La Russie et les Etats-Unis sont deux puissances nucléaires. La conjoncture mondiale actuelle dépend grandement de la qualité des relations entre les deux pays. C’est pourquoi, en dépit de tous les problèmes qui existent, nous essayons toujours d’adopter une position constructive et trouver des moyens de coopération avec les Etats-Unis, parce que la paix et la sécurité internationales dépendent du niveau des relations entre ces deux pays. Si, malheureusement, ces relations se sont détériorées ces dernières années, nous n’en sommes pas les fautifs. Ces relations se sont envenimées depuis, notamment, que la Russie est devenue un élément de la politique intérieure des Etats-Unis. Il faut rappeler que l’ancienne administration américaine, sous Barack Obama, avait posé beaucoup de pièges à celle qui lui a succédé, à savoir l’administration Trump. Or, cette dernière a les mains ligotées, et ne peut agir dans le sens d’une normalisation des relations avec la Russie. Mais, malgré cela, nous ne cesserons pas de déployer des efforts et d’être constructifs et sérieux dans nos démarches pour reconstruire les passerelles avec les Américains.
Une dernière question, Votre Excellence. Un sondage d’opinion organisé récemment en Russie indique qu’une majorité de la population russe considère les Etats-Unis comme son premier ennemi, avant même le terrorisme. Quel est votre commentaire ?
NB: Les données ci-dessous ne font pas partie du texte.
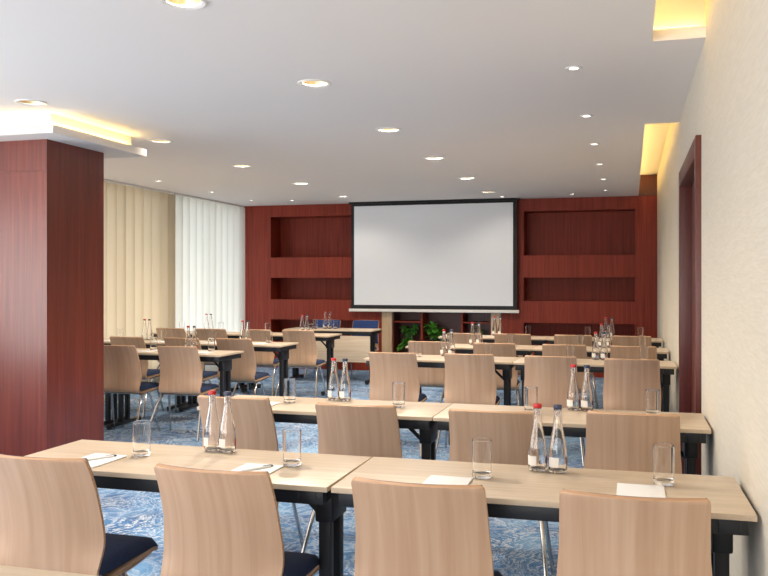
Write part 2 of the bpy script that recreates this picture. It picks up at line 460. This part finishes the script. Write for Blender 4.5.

A vrai dire, je n’ai pas vu ce sondage, mais sincèrement je doute de la véracité de ces résultats. Je pense que, après tout ce que la Russie et l’Algérie ont enduré durant les décennies écoulées à cause du terrorisme, nous connaissons bien la nature de ce phénomène et, donc, je pense que le terrorisme international est un problème qui se pose à tout le monde, aussi bien aux Etats-Unis qu’à la Russie et à l’Algérie. Ceci dit, nous ne considérons pas les Etats-Unis comme un ennemi. Durant la Seconde Guerre mondiale, nous étions même des alliés, et nous avons combattu ensemble l’Allemagne nazie, et même parfois en Syrie, ces deux dernières années, où nous coordonnions nos actions contre les groupes terroristes. C’est pourquoi, nous pouvons être des alliés dans tant de domaines.